Thursday, May 16, 2013

Mind Wars

Back in the day, in my spare time i wouldn't get so depressed. I pretty much could just stare into space and crank the tunes and be happy. Now it's like i can't get out of my head without keeping myself 100 percent occupied. It is bloody annoying. Yesterday to stay out of my head i actually reorganized my whole room. If you know me that's almost never happening. I just figured if i couldn't sleep i should be productive in some way and it seemed like away to keep my mind fresh on a task. Yesterday consisted of taking a long walk to and the funny thing was i worked yesterday and still somehow got mindfuct. It seriously is getting worse and worse. I keep remembering the things that you did to me. I cried for four hours yesterday because i saw your bloody photo. I wish you never were in my life. I wish i never fell for you i think i would be a lot better off. I probably would be able to fight this lonely feeling i have to. Before this relationship i never wanted anyone to be with me. Now i feel indifferent to that. I found someone to be all vulnerable with and it scares the shit out of me.

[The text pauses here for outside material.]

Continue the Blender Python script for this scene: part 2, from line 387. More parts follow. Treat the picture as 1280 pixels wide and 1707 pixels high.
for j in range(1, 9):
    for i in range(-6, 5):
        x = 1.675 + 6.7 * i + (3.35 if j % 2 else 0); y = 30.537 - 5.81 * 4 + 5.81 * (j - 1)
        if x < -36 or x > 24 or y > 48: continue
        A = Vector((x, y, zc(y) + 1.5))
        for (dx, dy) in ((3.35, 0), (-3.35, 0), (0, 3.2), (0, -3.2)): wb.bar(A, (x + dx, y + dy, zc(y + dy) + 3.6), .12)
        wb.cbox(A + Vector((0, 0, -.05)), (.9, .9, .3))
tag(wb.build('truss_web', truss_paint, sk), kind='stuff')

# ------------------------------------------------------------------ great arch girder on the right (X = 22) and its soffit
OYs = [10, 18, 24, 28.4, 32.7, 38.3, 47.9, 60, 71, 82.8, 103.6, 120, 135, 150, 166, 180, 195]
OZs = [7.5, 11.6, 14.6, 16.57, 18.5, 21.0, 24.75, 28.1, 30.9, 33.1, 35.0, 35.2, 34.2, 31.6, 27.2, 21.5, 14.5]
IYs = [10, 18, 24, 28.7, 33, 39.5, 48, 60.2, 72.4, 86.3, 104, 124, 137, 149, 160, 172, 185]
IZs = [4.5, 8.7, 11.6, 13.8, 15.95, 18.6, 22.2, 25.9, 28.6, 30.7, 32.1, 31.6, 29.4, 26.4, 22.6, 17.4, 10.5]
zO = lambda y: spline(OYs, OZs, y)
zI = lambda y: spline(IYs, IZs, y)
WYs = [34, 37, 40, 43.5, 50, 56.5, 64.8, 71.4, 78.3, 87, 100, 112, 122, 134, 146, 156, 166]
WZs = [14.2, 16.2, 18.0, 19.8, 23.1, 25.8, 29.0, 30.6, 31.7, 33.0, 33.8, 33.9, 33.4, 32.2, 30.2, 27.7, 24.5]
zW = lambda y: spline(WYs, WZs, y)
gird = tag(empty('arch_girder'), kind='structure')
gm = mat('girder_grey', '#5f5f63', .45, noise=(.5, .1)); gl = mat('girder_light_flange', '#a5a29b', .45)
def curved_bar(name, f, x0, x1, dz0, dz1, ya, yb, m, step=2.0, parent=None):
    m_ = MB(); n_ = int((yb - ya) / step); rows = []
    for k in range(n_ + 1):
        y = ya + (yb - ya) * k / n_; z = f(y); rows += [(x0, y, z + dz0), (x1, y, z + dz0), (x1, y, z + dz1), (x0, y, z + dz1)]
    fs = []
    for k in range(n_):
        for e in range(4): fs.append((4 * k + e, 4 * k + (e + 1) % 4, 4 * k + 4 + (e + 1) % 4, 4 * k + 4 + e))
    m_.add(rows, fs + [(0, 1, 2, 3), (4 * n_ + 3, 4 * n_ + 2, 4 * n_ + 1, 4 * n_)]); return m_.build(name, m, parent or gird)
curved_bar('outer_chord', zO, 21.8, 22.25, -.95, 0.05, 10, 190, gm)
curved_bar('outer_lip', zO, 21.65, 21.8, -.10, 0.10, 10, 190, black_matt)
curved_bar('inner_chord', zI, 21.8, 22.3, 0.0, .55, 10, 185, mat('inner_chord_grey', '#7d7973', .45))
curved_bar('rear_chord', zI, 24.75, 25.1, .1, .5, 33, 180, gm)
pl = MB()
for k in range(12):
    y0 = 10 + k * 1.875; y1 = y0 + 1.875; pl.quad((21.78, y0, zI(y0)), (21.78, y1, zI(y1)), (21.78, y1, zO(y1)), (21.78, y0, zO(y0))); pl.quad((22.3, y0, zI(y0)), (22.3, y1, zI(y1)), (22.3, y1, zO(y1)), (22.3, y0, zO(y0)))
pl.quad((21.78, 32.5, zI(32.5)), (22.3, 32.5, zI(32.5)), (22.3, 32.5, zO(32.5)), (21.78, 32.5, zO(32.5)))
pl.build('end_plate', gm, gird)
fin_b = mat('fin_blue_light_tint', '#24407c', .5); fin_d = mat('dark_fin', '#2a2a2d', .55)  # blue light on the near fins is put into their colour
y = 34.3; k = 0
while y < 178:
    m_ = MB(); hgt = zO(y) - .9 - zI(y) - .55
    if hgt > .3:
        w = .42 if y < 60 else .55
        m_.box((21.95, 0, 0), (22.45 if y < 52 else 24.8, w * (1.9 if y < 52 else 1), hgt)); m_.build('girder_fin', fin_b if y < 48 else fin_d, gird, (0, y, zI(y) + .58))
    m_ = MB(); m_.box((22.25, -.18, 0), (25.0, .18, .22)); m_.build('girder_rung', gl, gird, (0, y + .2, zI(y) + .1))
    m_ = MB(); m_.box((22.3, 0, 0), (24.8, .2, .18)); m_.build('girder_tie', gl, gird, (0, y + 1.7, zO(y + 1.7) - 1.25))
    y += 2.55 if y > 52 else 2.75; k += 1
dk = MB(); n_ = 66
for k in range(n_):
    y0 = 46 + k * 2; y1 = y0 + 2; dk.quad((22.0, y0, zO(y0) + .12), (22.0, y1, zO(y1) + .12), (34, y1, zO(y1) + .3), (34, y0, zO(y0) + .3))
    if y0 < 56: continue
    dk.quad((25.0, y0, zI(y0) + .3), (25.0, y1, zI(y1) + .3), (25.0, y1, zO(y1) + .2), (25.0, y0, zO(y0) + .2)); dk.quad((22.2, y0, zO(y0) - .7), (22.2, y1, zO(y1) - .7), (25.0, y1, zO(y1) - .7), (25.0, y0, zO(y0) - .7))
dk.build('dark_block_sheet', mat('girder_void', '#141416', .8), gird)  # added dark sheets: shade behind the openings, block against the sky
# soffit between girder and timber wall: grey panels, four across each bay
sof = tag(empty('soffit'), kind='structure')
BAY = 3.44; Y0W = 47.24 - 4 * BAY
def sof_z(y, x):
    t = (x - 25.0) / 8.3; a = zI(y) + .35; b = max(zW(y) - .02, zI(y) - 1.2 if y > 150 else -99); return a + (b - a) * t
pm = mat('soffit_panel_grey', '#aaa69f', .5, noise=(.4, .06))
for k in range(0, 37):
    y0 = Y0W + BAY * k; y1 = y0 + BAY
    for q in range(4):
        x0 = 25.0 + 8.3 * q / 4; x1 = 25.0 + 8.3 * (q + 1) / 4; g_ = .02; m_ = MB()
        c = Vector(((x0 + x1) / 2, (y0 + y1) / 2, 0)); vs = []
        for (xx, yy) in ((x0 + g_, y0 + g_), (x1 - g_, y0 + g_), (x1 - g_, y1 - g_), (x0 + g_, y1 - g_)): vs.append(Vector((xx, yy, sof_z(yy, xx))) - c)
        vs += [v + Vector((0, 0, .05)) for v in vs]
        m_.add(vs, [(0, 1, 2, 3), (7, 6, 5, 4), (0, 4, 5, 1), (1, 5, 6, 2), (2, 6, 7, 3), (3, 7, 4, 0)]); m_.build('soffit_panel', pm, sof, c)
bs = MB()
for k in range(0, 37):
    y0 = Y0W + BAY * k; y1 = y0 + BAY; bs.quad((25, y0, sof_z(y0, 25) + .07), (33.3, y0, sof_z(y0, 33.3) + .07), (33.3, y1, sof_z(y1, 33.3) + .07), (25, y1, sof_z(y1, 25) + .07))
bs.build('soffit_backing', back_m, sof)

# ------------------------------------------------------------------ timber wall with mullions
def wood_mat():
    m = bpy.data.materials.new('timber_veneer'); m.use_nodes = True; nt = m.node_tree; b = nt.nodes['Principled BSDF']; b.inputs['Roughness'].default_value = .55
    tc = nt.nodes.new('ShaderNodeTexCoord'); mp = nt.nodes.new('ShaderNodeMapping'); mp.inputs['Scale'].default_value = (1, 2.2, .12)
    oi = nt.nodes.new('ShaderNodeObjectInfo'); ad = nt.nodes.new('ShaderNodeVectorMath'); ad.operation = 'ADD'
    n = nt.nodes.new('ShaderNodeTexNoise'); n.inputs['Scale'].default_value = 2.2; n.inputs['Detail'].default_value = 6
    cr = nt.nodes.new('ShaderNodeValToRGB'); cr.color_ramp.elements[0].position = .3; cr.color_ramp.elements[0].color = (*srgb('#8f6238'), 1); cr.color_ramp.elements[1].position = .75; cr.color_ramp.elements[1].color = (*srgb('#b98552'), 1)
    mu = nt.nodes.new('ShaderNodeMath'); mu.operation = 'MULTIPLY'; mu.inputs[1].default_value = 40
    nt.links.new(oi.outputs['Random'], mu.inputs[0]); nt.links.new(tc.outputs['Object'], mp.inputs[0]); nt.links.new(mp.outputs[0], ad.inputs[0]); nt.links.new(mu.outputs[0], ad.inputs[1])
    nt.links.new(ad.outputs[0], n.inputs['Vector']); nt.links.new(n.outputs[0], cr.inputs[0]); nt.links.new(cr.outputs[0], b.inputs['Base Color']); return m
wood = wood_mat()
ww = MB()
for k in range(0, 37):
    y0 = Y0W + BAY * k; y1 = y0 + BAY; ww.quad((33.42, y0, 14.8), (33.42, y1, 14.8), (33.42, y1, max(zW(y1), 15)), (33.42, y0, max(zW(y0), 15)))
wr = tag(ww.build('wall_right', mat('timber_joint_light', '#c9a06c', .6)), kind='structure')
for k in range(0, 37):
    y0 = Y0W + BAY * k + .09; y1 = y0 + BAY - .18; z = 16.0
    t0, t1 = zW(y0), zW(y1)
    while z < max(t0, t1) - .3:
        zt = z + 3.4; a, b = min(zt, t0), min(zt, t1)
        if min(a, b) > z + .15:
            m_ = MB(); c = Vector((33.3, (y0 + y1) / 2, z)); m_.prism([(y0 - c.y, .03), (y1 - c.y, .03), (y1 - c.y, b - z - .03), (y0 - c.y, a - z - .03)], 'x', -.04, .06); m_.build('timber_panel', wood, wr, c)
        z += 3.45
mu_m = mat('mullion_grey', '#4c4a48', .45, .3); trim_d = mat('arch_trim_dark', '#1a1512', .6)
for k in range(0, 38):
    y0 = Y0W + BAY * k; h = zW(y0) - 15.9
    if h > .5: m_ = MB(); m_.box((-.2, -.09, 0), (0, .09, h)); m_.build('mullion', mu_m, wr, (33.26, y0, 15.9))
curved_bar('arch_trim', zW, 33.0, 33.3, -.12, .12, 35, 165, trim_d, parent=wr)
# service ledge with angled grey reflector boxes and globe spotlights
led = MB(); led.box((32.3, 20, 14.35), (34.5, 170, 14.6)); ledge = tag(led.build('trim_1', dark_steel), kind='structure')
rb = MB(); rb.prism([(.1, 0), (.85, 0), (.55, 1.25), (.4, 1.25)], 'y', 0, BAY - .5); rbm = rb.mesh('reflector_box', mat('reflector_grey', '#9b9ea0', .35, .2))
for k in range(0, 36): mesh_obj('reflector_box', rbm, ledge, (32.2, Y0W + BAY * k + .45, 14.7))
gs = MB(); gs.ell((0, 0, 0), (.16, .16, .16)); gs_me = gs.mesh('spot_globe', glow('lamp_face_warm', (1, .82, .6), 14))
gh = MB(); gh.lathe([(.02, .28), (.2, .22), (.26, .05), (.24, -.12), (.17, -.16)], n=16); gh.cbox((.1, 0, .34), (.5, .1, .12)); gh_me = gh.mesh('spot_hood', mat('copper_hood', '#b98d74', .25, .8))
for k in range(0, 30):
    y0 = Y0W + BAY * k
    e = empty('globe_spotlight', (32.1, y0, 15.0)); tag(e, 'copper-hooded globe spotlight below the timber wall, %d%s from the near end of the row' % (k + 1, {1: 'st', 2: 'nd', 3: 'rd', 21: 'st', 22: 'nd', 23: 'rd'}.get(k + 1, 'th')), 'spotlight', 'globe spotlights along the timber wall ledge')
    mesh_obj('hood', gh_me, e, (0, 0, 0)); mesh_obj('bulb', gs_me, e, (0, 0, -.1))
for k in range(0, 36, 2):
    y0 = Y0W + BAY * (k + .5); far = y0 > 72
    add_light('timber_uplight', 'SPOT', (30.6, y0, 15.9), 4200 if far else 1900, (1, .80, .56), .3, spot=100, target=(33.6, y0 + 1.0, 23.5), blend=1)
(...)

I hate you , you changed me. I used to not be afraid of the world. Now of all times, i just want to run. I enjoy drinking and dancing because i feel free. Unchained from your arms and all better. It's the only time i feel like i'm alive. Then again someone has made me feel alive and like i could trust them which is strange i trust no one especially after this fiasco. I swore i'd never trust again and somehow this person ...well some people have got me to trust again. I feel like a vulnerable dope. My head is spinning telling me to stop.